But why would he? Having provided such a rich and vivid description of the clibanarii in Book 16 of his history, he surely would not have needed to repeat himself? That would have been a major rhetorical faux-pas!


Quote:the whole of the evidence for the use with Late Roman cavalry seems to rest on Constantius' parade into Rome and a copy of a vanished monument.

And Julian's oration to Constantius, which is actually describing the victory over Magnentius at Mursa in 351.

Interestingly, Julian in his oration seems to suggest that Constantius invented this type of cavalry, and practiced in the armour himself:

"What emperor can one cite in the past who first planned and then reproduced so admirable a type of cavalry, and such accoutrements? First you trained yourself to wear them, and then you taught others how to use such weapons so that none could withstand them.
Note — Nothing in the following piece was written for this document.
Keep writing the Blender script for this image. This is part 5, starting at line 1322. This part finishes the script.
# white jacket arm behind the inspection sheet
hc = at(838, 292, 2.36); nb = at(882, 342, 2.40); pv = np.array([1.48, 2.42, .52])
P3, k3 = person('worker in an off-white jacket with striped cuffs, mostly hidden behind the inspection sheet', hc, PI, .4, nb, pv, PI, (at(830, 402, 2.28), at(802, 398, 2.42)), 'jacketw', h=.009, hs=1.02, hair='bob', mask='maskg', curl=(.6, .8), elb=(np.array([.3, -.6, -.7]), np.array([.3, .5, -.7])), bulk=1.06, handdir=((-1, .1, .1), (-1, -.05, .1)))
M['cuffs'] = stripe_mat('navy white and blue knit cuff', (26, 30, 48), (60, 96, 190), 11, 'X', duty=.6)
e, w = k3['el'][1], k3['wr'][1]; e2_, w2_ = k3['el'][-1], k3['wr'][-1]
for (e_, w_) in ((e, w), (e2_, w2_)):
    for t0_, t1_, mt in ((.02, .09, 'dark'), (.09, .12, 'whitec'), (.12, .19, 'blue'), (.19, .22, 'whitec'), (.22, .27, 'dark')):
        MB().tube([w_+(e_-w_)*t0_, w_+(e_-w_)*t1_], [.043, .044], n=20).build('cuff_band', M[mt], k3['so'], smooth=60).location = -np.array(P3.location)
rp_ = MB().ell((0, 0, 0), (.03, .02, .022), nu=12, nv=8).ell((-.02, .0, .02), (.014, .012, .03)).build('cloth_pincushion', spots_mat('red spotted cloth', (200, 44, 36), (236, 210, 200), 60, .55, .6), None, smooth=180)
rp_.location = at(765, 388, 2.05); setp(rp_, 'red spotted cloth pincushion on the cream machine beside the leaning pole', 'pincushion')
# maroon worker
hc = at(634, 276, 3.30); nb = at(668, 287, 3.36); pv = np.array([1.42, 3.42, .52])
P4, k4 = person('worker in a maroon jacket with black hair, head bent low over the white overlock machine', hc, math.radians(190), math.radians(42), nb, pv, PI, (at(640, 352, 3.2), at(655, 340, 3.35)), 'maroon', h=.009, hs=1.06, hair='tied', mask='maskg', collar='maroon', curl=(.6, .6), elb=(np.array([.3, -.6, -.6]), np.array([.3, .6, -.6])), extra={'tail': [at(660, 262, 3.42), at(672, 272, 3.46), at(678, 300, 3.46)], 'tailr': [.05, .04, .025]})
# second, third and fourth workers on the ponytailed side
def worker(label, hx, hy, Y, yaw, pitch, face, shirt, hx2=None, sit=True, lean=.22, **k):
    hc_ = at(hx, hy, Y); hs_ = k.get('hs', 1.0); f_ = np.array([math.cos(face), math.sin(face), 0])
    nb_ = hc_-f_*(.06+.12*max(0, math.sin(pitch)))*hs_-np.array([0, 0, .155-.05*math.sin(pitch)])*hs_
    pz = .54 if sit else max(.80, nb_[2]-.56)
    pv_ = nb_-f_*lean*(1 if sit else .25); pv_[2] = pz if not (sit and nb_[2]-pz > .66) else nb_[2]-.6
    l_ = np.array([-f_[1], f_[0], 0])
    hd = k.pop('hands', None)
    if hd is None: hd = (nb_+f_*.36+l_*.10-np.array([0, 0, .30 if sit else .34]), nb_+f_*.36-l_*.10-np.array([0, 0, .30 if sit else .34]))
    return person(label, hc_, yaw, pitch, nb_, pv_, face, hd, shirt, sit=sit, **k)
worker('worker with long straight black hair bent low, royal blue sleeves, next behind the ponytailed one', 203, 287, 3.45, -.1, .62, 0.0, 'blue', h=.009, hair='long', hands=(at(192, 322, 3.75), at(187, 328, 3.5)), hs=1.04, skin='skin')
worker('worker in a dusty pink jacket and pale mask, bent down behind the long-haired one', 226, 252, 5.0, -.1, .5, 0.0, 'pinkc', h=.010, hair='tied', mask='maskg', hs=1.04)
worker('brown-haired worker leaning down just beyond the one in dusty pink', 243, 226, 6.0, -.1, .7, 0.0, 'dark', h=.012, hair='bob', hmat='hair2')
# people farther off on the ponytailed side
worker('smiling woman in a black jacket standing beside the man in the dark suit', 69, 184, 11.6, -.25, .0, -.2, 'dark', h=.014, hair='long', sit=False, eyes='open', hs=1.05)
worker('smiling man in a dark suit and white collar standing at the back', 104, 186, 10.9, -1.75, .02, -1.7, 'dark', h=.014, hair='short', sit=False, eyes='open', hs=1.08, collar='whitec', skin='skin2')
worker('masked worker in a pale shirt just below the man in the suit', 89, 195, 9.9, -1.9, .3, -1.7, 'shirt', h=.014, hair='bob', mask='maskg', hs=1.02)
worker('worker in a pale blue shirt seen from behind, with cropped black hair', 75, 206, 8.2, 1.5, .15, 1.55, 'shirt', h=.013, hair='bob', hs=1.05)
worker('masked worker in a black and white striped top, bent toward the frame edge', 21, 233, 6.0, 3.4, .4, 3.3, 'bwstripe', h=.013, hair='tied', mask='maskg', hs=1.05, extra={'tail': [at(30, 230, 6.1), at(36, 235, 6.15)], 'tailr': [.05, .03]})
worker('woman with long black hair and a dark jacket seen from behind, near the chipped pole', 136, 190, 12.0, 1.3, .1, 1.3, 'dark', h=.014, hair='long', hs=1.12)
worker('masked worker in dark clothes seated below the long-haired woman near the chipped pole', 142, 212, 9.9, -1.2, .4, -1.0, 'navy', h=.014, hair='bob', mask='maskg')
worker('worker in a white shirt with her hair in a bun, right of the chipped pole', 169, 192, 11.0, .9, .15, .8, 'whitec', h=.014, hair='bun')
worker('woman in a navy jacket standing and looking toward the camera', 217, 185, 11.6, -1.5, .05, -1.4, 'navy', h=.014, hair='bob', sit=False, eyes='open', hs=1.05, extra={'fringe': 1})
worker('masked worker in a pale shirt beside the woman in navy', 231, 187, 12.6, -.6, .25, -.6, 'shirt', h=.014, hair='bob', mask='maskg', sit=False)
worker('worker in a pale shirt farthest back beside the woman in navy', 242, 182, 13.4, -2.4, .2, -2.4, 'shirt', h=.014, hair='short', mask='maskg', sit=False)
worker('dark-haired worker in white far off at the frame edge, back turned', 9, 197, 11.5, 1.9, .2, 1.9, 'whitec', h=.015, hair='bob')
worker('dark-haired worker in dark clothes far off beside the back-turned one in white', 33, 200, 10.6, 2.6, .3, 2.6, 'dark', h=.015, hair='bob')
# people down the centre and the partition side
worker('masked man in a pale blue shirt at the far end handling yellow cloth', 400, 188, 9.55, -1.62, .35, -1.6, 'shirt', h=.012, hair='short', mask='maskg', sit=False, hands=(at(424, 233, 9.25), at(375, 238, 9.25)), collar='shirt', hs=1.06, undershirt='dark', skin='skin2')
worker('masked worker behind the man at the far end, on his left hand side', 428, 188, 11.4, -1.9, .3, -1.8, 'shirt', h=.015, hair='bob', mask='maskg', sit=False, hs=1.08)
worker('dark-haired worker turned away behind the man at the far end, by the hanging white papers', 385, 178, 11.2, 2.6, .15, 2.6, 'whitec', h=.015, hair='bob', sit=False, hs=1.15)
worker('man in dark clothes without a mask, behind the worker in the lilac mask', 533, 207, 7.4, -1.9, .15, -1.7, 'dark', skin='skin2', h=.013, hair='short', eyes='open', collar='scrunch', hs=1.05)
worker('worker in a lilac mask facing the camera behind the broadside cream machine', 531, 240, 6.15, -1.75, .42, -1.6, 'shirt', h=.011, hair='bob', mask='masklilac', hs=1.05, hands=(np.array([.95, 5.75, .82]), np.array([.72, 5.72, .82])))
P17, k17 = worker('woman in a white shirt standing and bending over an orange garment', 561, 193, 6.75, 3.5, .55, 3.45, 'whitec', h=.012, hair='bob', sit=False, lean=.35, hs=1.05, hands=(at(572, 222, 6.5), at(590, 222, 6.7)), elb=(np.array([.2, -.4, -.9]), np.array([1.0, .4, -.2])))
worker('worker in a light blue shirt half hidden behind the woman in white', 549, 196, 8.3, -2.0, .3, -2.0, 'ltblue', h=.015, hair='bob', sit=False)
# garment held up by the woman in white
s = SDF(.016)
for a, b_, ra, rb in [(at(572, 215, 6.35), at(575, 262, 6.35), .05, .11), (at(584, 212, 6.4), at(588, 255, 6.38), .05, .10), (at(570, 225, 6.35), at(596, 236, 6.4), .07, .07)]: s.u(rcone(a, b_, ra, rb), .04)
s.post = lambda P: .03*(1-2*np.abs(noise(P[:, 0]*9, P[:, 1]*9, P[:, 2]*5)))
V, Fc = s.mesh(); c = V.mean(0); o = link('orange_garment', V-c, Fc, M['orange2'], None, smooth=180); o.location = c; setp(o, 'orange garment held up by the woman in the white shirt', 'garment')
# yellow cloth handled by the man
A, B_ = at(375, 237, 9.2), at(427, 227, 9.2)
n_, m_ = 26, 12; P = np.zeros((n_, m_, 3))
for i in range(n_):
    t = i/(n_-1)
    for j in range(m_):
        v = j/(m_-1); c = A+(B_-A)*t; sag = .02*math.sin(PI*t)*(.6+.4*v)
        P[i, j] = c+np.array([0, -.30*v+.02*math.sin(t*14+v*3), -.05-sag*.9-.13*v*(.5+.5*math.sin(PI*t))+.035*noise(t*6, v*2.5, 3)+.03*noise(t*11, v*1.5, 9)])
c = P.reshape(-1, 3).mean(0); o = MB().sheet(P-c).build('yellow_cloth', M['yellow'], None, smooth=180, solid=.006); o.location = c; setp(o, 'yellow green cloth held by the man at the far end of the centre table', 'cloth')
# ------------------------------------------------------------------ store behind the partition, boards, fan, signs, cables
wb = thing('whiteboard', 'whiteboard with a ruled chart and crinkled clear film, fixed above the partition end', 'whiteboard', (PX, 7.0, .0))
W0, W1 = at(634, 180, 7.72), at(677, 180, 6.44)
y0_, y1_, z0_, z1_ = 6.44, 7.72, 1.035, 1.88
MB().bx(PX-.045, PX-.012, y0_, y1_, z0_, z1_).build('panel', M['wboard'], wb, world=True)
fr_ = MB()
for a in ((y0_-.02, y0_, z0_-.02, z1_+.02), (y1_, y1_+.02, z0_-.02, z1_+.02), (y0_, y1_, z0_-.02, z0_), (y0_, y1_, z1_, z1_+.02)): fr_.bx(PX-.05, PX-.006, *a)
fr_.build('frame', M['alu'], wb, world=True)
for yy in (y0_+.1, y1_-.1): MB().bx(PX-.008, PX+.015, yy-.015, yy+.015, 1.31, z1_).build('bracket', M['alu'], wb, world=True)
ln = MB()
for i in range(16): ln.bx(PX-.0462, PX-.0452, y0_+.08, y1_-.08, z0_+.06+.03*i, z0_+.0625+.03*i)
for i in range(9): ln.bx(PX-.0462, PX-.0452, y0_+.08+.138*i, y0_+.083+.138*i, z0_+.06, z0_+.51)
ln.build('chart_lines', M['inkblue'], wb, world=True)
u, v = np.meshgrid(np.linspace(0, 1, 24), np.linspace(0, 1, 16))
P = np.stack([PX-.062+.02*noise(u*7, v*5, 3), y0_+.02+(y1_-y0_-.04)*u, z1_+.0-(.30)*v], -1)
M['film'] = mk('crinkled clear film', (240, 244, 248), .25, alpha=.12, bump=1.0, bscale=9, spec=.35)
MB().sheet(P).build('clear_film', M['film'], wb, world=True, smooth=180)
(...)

This is a subject on which many have ventured to speak, but they have failed to do it justice, so much so that those who heard their description, and later had the good fortune to see for themselves, decided that their eyes must accept what their ears had refused to credit."

This is probably a bit of flattery, since clibanarii were used by Maxentius, and presumably Constantine too. Constantius may have developed the arm somewhat, perhaps.

Nevertheless, Julian clearly foresaw Robert's objections:

"All this I desire to represent in words as vividly as I can, but it is beyond my powers, and I can only ask those who wish to know more about this armour to see it with their own eyes, and not merely to listen to my description."